--- Start Material ---

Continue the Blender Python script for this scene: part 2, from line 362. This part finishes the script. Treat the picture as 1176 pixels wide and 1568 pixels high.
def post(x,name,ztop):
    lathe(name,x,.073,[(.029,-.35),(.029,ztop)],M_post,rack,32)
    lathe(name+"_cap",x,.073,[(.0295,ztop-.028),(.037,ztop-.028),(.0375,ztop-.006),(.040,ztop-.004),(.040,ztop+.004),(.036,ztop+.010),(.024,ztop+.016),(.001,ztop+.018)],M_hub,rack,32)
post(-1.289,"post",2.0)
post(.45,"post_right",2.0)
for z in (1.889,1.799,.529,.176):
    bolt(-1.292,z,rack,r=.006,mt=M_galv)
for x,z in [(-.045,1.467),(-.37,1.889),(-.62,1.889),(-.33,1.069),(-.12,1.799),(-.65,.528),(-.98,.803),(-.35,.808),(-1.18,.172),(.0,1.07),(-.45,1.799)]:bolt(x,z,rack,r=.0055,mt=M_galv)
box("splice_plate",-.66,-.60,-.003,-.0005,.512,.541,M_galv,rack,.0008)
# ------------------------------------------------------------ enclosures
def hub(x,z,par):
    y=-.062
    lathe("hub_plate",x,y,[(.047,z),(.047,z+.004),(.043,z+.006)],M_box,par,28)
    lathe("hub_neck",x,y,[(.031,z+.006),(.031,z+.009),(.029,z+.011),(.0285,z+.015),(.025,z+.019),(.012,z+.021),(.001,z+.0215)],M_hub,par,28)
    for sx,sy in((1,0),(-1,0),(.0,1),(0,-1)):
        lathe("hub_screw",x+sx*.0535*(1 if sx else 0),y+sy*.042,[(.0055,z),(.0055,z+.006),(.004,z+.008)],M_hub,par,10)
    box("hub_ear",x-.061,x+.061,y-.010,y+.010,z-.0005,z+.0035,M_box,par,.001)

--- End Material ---

### Set exercise:
Retype the listing above in full, with no alterations.

### Result of the exercise:
Continue the Blender Python script for this scene: part 2, from line 362. This part finishes the script. Treat the picture as 1176 pixels wide and 1568 pixels high.
def post(x,name,ztop):
    lathe(name,x,.073,[(.029,-.35),(.029,ztop)],M_post,rack,32)
    lathe(name+"_cap",x,.073,[(.0295,ztop-.028),(.037,ztop-.028),(.0375,ztop-.006),(.040,ztop-.004),(.040,ztop+.004),(.036,ztop+.010),(.024,ztop+.016),(.001,ztop+.018)],M_hub,rack,32)
post(-1.289,"post",2.0)
post(.45,"post_right",2.0)
for z in (1.889,1.799,.529,.176):
    bolt(-1.292,z,rack,r=.006,mt=M_galv)
for x,z in [(-.045,1.467),(-.37,1.889),(-.62,1.889),(-.33,1.069),(-.12,1.799),(-.65,.528),(-.98,.803),(-.35,.808),(-1.18,.172),(.0,1.07),(-.45,1.799)]:bolt(x,z,rack,r=.0055,mt=M_galv)
box("splice_plate",-.66,-.60,-.003,-.0005,.512,.541,M_galv,rack,.0008)
# ------------------------------------------------------------ enclosures
def hub(x,z,par):
    y=-.062
    lathe("hub_plate",x,y,[(.047,z),(.047,z+.004),(.043,z+.006)],M_box,par,28)
    lathe("hub_neck",x,y,[(.031,z+.006),(.031,z+.009),(.029,z+.011),(.0285,z+.015),(.025,z+.019),(.012,z+.021),(.001,z+.0215)],M_hub,par,28)
    for sx,sy in((1,0),(-1,0),(.0,1),(0,-1)):
        lathe("hub_screw",x+sx*.0535*(1 if sx else 0),y+sy*.042,[(.0055,z),(.0055,z+.006),(.004,z+.008)],M_hub,par,10)
    box("hub_ear",x-.061,x+.061,y-.010,y+.010,z-.0005,z+.0035,M_box,par,.001)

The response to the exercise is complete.